(One in a series of posts on George Fredrickson’s 2002 book, Racism: A Short History.)
Ancient Greeks “distinguished between the civilized and the barbarous“; Romans between slaves and citizens; Christians and Jews between believers and unbelievers, but racism as we understand it today did not exist in the ancient Mediterranean world. (p. 17)
Turning to the medieval era, Fredrickson distinguishes among anti-Judaism and antisemitism: “Anti-Judaism became antisemitism whenever it turned into a consuming hatred that made getting rid of Jews seem preferable to trying to convert them, and antisemitism became racism when the belief took hold that Jews were intrinsically and organically evil rather than merely having false beliefs and wrong dispositions.” (p. 19)
It was in the 12th and 13th centuries—in the wake of the First Crusade (1096)—that massacres of Jews became more common across Europe. Even then, Fredrickson observes, baptism was typically an alternative to death. “That so many Jews chose to die was a testament to the strength of their faith and that of their executioners rather than a prelude to the Holocaust.” (p. 20)
The emerging racism of late medieval Europe wasn’t aimed solely at Jews and Muslims. Fredrickson cites historian Robert Bartlett’s argument that as Catholic European powers expanded, “the prejudice and discrimination directed at the Irish on one side of Europe and certain Slavic peoples on the other foreshadowed the dichotomy between civilization and savagery that would characterize imperial expansion beyond the European continent“. Some German laws banned intermarriage with Slavs and Anglo-Irish cities barred membership in guilds to those of “Irish blood or birth“. (p. 23)
Despite that, Fredrickson resists calling these behaviors racist: “What was missing—and why I think such ethnic discrimination should not be labeled racist—was an ideology or worldview that would persuasively justify such practices.” (p. 24) Even the increased demonization of Jews by Christians in the wake of the catastrophic Black Death epidemics of the 14th century does not rise, in Fredrickson’s view, to the level of racism.

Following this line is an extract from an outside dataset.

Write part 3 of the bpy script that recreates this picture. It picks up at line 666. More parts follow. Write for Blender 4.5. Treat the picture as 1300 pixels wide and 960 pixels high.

Massacres of Jews? What commonality is Fredrickson trying to prove? The period of 500 until 1500 was one of To Conquer or Be Conquered. The Jewish people had no state but were spread along the periphery of commercial enterprise or labored in rural areas of Europe similar to their neighbours. Persecution based on religion became part of continental war when boundaries were more clearly drawn. Racism as we know it today had to be based on a theory of some idiot like Hitler or the Ku Klux Klan. Savagery and barbarism preceded the birth of Christ by eons. Read about the Vikings, Huns, Chinese/Mongol hordes and Alexander the Great. Don’t forget the exploits and savagery of the Muslim Conquests. What about the push of the Mongol Empire into Central Europe [1206-1368]?
History of Anglo-Saxon cooperation with Jews, persecution, murders and expulsion of 1290 until 1640. [Jewish Virtual Library]
Jews persecuted in Spain in the 15th century were welcomed by the Dutch Protestants in Antwerp and Amsterdam. Others ‘converted’ and chose to be part of the Portuguese colonization of South America (Brazil) before being ousted en returned to Europe or stayed in the Caribbean (slave trade) or settled in New Amsterdam (New York).
○ The Making of Europe – Introduction by Robert Bartlett
Thanks for your comment. This post is just the second in a (planned) series of posts on Fredrickson’s book. As the book goes along, he traces the development of racism as an ideology over several hundred years up to the dawn of the 21st century.